Assignment, Fee Clause Interpretation: Escrow Company Incorrectly Denied Prevailing Party Attorney’s Fees In Real Estate Against Buyer’s Assignee, But No Fee Award Was Proper Against Assignor

Remand Was In Order For Fee Determination Against Buyer’s Assignee Vis-a-Viz The Escrow Company.

            In Sushi KJ Corp. v. Hana Escrow Co., Inc., Case No. B325421 (2d Dist., Div. 2 Aug. 24, 2023) (unpublished), a buyer—an assignee of the buyer’s predecessor in interest–sued an escrow company for negligent misrepresentations arising out of a seller’s alleged tax liability misrepresentation.  Buyer lost a demurrer to the escrow company, which was affirmed on appeal.  There was an indemnity fees clause, but it was broader such that it was the equivalent of a fees clause in the escrow instructions.  Escrow moved for $20,080 in attorney’s fees under the contract clause against buyer and buyer’s assignor (buyer’s predecessor).  The lower court denied the fee requests against both, reasoning that it was on a negligent misrepresentation which was not “on the contract” under Civil Code section 1717.

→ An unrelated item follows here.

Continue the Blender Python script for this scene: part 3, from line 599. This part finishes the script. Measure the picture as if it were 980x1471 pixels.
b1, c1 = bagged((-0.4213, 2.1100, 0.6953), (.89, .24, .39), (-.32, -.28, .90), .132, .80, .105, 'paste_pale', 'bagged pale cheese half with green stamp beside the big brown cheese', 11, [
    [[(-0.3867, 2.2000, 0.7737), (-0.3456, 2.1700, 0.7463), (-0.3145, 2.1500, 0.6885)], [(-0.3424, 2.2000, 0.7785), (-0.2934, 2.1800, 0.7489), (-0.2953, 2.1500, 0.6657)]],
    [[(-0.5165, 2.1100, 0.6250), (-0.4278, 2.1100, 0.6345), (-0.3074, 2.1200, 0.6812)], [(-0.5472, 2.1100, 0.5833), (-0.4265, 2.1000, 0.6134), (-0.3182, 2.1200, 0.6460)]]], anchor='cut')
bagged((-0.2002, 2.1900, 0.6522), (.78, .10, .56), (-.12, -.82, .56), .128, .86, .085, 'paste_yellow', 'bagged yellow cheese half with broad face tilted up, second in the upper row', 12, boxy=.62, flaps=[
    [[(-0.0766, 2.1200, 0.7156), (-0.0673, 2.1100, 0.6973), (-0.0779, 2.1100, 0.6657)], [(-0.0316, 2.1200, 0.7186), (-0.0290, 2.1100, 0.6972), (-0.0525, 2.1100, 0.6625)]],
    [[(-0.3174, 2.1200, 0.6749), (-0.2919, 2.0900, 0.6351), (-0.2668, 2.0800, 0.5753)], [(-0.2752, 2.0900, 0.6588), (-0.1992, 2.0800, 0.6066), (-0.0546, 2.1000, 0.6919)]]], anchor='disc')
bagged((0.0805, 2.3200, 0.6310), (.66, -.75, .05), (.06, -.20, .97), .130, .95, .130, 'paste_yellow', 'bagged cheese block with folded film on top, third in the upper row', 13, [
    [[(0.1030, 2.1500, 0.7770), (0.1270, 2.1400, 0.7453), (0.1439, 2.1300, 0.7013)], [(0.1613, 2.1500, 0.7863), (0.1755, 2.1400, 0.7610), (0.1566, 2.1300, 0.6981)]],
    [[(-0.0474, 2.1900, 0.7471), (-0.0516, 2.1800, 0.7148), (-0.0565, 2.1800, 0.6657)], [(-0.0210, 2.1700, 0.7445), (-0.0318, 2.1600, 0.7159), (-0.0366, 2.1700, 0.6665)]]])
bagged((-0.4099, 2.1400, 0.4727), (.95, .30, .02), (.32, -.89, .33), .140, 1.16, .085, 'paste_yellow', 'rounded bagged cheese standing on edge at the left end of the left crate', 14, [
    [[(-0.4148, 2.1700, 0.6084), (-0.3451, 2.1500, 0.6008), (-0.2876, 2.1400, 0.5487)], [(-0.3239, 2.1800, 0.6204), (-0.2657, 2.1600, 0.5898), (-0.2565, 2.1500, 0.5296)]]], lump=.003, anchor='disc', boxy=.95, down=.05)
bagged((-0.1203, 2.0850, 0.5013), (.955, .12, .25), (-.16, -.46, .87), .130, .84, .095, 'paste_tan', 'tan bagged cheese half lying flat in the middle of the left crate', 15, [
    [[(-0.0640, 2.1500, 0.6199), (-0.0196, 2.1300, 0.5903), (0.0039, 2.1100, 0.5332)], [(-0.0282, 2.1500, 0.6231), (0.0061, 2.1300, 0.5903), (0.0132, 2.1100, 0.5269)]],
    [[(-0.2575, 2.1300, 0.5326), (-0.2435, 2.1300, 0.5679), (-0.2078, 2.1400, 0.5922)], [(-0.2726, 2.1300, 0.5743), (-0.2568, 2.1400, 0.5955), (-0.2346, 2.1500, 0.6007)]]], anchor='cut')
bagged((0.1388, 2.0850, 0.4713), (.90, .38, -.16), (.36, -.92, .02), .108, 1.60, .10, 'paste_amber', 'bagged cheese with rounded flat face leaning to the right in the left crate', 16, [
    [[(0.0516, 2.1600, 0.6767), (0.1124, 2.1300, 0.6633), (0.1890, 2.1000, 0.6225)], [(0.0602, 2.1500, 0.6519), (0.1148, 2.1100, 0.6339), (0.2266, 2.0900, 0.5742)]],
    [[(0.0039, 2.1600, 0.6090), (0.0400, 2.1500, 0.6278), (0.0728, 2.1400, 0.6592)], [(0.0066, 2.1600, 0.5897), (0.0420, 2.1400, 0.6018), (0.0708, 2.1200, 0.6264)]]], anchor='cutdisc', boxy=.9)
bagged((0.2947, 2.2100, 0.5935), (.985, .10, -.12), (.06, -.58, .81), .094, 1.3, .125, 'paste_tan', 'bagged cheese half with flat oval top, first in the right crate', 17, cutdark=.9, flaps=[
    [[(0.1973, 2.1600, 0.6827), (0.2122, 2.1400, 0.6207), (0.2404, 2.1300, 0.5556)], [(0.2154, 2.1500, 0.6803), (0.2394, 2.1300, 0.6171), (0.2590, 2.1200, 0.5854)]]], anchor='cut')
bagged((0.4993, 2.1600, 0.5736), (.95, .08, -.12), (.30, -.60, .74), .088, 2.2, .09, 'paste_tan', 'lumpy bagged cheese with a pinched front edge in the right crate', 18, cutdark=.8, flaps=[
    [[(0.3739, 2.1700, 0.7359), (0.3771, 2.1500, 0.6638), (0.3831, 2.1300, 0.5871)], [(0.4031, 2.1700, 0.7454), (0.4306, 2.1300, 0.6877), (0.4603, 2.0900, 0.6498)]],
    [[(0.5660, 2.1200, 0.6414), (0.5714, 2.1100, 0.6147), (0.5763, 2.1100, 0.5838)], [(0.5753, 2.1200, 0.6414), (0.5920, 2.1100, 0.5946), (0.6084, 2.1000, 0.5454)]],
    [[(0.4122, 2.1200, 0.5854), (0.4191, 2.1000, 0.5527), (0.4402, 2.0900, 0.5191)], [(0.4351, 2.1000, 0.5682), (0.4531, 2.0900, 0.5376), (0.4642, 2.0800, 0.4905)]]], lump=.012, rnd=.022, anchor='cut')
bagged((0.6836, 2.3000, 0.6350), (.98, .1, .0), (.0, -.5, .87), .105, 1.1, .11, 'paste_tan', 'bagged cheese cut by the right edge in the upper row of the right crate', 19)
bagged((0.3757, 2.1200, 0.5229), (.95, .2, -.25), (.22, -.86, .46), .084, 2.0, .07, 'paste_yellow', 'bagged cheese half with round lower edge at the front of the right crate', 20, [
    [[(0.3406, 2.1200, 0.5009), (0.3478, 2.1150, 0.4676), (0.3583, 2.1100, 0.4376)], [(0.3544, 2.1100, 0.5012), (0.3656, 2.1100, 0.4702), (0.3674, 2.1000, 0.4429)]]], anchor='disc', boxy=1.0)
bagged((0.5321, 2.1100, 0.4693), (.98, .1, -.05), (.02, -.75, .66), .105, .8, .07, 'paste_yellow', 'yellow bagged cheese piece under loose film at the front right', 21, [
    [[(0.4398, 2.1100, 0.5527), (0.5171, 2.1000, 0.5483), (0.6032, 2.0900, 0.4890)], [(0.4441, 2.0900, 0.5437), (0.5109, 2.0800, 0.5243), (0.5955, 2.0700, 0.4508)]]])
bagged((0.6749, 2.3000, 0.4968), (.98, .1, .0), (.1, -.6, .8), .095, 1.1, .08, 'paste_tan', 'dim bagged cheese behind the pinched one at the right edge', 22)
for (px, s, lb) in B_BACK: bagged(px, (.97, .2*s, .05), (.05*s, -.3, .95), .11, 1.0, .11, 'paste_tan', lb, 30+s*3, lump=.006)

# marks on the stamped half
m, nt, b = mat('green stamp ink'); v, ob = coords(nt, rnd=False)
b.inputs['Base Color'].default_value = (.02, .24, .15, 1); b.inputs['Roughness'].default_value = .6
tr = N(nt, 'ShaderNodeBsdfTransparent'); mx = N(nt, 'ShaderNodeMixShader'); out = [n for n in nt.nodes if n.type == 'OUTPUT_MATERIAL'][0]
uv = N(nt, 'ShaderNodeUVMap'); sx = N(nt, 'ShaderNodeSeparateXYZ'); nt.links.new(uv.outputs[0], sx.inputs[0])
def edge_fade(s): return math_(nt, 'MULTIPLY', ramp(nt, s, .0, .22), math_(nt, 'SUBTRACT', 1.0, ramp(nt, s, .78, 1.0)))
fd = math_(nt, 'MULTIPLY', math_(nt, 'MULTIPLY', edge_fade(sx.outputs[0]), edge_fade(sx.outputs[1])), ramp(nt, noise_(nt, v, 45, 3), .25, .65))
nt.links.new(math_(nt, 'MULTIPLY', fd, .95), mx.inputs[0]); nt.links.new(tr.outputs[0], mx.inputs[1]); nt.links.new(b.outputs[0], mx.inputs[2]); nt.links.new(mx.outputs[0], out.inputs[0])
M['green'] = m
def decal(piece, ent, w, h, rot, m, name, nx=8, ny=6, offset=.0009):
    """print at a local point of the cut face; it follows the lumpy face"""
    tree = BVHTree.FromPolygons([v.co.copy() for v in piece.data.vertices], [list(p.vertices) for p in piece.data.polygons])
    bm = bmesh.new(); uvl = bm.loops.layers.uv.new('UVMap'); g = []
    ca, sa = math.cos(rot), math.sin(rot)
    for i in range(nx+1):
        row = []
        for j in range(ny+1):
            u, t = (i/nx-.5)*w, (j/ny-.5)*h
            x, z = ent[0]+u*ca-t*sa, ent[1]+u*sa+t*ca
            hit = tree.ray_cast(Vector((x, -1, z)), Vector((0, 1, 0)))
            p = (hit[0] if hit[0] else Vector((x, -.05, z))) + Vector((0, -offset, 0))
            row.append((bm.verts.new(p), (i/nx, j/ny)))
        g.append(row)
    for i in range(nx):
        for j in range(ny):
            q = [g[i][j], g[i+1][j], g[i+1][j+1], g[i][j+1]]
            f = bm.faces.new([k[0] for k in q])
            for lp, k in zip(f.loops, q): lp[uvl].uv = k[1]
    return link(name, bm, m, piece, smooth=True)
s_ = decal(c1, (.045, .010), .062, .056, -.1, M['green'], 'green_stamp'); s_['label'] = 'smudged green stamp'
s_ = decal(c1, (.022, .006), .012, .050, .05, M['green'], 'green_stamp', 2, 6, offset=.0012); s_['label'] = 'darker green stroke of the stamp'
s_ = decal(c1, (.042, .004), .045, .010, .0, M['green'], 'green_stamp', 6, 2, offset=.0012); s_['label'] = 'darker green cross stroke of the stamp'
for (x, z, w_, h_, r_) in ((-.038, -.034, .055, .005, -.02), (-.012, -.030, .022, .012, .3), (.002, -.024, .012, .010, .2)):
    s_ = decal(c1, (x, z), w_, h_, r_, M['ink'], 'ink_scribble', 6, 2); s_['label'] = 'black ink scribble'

            The appellate court affirmed in part and reversed in part.  The reversal occurred as to the buyer (the assignee) because the fee clause was broad enough, on a contractual interpretation basis, to include recovery on a negligent misrepresentation claim (the escrow clause applied to “any and all … attorney fees incurred by the escrow holder in connection with … defending litigation ….”).  But the fee denial was affirmed against buyer’s assignor, given the fees clause only applied to a “party” and assignor was no longer that upon assigning rights to the assignee.  Independently, because assignor was no longer a party to the contract, any negligent misrepresentation claim was not “on the contract” under section 1717.  So, the matter was remanded to let escrow renew a fee motion against buyer, the assignee, in the real estate litigation upon which assignee did not prevail.